When publishers pitch their titles to the team every quarter, Radia selects the ones that are most likely to resonate with Spotify users, who are as diverse as the Spotify Wrapped results. The goal is for all these listeners to become aware of their free audiobook listening hours and turn to Spotify’s audiobook store for recommendations. “I feel like Spotify has such a unique voice in the book landscape, and I think that really plays in our favour,” Radia tells me. “We’re seen as really cool.”
Discoverability is Spotify’s bread and butter, with its powerful algorithm generating tailored recommendations for users; from music to podcasts and audiobooks. “I want the feelings people have with their music experience, with their podcast experience, to then move that along into audiobooks,” Radia says.
The editors are working to develop an “editorial voice” – providing a “human element” to the recommendations – to build trust with listeners. Radia listens to hundreds of audiobooks – six hours every day, at a 2.5x speed that most users would find impossible to follow – to select the titles recommended on the audiobook store. “We want them to trust that we are people who listen to and read books, that we know what we’re talking about, and that we understand you as a user.”
There is still space to grow Spotify’s audiobook catalogue, and the platform has started featuring more titles by independent presses, but the focus is still on building the foundations. “I don’t want to put people off by being too experimental,” she explains. “It’s still such a new offering that we have. Let’s build that trust and then I can be like, ‘OK, here’s this totally off-the-wall-title I think you’ll love; try it.’”
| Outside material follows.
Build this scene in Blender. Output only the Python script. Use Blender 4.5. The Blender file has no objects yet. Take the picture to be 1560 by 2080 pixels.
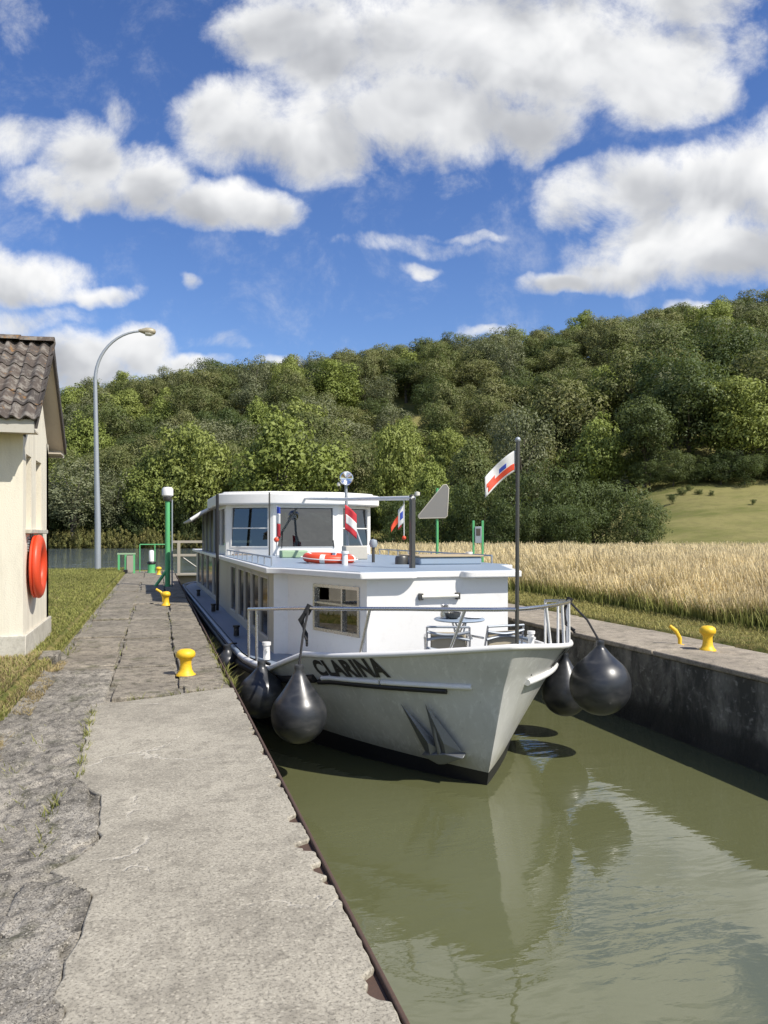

The UK audiobook market drove growth in the industry last year, with revenue soaring 31% since 2023, reaching a record-breaking £268m. Spotify has played a crucial role in this boom since entering the market. In its preliminary results for the year ended 28th February 2025, Bloomsbury reported that audio sales “grew 57% in part driven by our new commercial relationship with Spotify”. Meanwhile, in its full-year results for 2024, Hachette UK said “digital sales grew significantly in the audio segment (up 38%), driven by a new partnership with Spotify”.
Publishers were “incredibly excited” when Spotify first entered the market, according to Radia, who recognises that “the industry as a whole may have been very weary” in the beginning. “As it’s gone on, I think they take what we do far more seriously,” she says.
However, Radia says many users still do not consider listening to audiobooks as a form of reading. Looking to the future, she says her goal is to “change the definition of what reading means”, and how readers engage with audiobooks. “I desperately want it to move away from reading a physical book,” she says. “Reading should and can encompass all formats.”